The lines beneath this instruction, from the first through the one containing "b, M['nickel'], ovp)", must be transcribed exactly; no other line belongs in the output.
───── PROVIDED MATERIAL ─────
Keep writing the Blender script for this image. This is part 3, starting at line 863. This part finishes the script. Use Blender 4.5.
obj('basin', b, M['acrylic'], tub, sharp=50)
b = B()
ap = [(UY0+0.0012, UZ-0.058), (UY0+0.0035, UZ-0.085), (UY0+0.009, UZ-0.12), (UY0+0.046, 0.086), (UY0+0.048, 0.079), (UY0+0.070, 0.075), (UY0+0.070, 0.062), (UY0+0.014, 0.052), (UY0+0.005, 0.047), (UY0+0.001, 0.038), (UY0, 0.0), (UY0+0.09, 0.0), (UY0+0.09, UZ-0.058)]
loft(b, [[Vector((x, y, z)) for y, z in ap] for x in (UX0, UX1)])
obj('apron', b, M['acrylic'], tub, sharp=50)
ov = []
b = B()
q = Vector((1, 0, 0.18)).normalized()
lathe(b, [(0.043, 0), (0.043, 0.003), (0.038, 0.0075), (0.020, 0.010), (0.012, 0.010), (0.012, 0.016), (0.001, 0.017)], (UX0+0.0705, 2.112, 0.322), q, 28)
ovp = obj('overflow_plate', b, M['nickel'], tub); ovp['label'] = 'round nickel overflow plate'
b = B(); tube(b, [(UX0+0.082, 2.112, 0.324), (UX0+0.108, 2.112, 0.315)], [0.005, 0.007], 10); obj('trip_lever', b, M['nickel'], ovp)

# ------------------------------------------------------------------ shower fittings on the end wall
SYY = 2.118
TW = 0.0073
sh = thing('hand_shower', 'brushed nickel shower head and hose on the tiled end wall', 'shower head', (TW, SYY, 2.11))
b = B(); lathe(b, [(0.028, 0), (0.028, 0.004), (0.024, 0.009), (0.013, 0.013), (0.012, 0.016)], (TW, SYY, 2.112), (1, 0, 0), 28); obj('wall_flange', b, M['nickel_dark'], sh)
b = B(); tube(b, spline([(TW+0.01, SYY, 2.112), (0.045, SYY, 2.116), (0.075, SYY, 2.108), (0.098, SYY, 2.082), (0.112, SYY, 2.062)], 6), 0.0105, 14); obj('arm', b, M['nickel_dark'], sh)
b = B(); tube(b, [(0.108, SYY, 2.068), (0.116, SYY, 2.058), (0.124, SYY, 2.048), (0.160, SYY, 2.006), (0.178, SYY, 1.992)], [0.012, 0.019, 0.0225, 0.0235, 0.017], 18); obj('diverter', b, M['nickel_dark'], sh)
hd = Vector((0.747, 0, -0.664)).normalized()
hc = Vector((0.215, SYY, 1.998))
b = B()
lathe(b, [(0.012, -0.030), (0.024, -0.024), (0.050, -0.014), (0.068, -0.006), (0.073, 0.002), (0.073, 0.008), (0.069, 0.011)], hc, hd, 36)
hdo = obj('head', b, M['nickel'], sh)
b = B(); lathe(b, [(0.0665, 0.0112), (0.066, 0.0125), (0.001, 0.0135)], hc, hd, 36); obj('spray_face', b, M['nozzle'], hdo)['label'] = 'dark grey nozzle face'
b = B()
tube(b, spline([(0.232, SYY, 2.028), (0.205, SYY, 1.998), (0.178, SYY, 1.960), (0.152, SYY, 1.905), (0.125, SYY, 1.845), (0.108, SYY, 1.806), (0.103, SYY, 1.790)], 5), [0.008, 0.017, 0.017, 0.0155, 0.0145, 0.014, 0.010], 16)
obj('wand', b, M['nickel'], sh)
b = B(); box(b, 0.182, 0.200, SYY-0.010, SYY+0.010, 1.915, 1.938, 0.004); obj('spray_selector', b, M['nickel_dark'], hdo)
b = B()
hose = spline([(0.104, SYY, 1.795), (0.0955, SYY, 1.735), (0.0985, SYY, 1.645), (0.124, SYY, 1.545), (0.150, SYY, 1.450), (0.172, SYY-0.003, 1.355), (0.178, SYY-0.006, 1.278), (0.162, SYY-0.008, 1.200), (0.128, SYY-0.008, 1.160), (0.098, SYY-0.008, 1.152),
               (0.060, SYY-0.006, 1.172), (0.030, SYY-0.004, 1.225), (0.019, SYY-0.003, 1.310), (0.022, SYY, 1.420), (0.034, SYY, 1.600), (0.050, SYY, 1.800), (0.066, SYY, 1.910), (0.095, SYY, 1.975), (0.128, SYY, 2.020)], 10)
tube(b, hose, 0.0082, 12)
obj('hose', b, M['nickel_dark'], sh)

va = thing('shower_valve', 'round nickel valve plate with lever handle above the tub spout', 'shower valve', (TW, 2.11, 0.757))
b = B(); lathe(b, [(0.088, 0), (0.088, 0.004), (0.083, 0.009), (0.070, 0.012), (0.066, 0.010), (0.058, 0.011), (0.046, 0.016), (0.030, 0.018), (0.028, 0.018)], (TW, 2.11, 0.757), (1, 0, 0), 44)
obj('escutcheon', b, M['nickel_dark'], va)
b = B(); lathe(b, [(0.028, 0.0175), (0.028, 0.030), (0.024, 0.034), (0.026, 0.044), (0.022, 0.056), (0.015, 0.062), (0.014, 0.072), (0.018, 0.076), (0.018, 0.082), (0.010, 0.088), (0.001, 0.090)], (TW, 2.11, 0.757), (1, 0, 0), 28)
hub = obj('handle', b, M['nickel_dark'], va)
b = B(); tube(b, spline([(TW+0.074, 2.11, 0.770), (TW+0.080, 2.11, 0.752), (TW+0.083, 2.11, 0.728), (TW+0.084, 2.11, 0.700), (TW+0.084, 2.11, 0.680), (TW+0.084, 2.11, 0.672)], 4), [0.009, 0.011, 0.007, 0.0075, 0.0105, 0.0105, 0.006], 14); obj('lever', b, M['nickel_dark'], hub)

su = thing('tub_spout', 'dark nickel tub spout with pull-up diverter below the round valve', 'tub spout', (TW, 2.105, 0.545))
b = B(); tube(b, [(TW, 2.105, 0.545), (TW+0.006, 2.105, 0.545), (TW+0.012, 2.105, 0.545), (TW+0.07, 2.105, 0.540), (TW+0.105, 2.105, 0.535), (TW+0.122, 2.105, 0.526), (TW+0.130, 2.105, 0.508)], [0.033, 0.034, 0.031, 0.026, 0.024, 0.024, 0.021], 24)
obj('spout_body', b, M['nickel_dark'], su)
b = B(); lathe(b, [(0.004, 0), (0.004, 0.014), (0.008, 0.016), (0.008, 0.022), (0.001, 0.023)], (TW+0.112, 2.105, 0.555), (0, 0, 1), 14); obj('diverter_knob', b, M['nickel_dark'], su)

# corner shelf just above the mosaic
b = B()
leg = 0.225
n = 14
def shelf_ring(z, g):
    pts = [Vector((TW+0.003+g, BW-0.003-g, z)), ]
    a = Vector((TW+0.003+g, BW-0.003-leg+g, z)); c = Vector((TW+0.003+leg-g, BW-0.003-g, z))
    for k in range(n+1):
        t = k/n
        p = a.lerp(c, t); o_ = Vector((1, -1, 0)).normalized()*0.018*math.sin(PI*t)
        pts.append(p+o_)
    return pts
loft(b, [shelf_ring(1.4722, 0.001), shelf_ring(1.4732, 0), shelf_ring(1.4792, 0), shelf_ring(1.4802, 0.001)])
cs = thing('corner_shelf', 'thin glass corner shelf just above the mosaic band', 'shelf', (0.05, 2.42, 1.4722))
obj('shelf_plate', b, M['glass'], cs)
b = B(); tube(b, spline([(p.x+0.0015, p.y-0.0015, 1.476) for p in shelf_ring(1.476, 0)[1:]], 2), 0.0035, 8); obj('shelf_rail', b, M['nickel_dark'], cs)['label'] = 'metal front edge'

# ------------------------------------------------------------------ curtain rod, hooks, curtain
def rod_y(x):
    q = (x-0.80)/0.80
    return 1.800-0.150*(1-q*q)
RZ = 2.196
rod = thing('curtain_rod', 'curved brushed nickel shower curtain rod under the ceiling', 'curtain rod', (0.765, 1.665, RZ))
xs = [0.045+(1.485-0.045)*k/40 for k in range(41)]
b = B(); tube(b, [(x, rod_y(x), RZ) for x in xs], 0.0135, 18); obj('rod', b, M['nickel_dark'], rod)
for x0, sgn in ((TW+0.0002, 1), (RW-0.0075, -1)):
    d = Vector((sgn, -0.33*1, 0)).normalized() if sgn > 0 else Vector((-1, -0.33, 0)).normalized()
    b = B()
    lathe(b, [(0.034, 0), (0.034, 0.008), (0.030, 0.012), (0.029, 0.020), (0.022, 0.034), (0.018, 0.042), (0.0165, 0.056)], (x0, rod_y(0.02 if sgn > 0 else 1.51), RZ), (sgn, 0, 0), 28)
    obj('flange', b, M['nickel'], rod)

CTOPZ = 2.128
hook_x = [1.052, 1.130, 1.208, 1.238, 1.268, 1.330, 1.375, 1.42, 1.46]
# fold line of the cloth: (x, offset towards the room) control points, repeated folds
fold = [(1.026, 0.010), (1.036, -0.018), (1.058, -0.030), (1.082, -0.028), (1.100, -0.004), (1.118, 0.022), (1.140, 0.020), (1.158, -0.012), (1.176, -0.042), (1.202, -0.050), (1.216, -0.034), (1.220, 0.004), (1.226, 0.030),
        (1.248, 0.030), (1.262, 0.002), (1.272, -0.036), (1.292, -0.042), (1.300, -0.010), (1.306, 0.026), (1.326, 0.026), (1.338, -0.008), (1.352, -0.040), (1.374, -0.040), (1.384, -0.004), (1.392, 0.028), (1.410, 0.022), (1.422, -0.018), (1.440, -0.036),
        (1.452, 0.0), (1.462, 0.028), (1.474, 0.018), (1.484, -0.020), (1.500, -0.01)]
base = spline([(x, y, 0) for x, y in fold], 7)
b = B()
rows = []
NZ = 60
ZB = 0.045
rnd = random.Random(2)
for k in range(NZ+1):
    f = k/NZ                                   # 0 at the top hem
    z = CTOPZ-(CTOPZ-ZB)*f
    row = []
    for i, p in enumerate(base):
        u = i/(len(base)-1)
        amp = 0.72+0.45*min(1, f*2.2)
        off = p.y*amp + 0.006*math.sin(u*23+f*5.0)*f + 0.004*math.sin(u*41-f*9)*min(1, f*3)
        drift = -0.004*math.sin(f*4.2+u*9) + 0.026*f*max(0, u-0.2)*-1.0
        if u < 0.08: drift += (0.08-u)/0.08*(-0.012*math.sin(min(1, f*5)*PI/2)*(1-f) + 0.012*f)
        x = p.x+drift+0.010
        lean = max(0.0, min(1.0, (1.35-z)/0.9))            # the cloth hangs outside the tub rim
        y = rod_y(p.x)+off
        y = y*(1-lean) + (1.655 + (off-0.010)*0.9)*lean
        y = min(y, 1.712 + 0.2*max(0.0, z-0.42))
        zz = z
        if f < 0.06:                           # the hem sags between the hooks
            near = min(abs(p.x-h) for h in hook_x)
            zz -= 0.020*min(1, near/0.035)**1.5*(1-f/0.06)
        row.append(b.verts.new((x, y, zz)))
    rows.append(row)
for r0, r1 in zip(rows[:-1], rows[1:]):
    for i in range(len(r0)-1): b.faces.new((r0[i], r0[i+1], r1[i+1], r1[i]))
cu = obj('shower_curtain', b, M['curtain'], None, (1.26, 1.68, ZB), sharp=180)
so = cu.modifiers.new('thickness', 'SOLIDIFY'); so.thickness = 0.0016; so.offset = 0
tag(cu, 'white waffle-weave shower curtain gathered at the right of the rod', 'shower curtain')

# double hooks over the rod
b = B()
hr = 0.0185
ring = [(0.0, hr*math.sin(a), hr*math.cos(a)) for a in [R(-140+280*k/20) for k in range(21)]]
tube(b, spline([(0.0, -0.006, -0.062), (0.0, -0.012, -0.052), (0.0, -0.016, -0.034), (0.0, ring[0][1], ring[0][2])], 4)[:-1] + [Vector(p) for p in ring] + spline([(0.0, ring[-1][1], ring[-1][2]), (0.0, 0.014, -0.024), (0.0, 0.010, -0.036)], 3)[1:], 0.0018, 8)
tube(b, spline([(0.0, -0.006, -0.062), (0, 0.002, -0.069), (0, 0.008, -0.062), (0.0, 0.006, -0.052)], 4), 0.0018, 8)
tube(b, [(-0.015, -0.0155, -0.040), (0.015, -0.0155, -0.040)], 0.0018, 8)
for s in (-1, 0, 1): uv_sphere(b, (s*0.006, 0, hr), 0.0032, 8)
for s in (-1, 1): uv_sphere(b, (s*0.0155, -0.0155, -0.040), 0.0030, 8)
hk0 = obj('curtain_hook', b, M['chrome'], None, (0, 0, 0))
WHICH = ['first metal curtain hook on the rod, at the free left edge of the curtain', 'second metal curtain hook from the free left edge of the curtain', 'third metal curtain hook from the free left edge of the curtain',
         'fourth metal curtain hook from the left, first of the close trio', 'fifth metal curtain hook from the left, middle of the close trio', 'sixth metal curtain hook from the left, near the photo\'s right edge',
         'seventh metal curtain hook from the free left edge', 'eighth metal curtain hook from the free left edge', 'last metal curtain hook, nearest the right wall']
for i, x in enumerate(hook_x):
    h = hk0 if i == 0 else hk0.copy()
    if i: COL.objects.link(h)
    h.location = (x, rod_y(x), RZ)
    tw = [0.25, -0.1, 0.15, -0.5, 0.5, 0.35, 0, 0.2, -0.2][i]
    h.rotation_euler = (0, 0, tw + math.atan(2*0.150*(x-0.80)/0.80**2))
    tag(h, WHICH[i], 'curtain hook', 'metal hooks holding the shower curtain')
─────
EXERCISE SOLUTION =>
Keep writing the Blender script for this image. This is part 3, starting at line 863. This part finishes the script. Use Blender 4.5.
obj('basin', b, M['acrylic'], tub, sharp=50)
b = B()
ap = [(UY0+0.0012, UZ-0.058), (UY0+0.0035, UZ-0.085), (UY0+0.009, UZ-0.12), (UY0+0.046, 0.086), (UY0+0.048, 0.079), (UY0+0.070, 0.075), (UY0+0.070, 0.062), (UY0+0.014, 0.052), (UY0+0.005, 0.047), (UY0+0.001, 0.038), (UY0, 0.0), (UY0+0.09, 0.0), (UY0+0.09, UZ-0.058)]
loft(b, [[Vector((x, y, z)) for y, z in ap] for x in (UX0, UX1)])
obj('apron', b, M['acrylic'], tub, sharp=50)
ov = []
b = B()
q = Vector((1, 0, 0.18)).normalized()
lathe(b, [(0.043, 0), (0.043, 0.003), (0.038, 0.0075), (0.020, 0.010), (0.012, 0.010), (0.012, 0.016), (0.001, 0.017)], (UX0+0.0705, 2.112, 0.322), q, 28)
ovp = obj('overflow_plate', b, M['nickel'], tub); ovp['label'] = 'round nickel overflow plate'
b = B(); tube(b, [(UX0+0.082, 2.112, 0.324), (UX0+0.108, 2.112, 0.315)], [0.005, 0.007], 10); obj('trip_lever', b, M['nickel'], ovp)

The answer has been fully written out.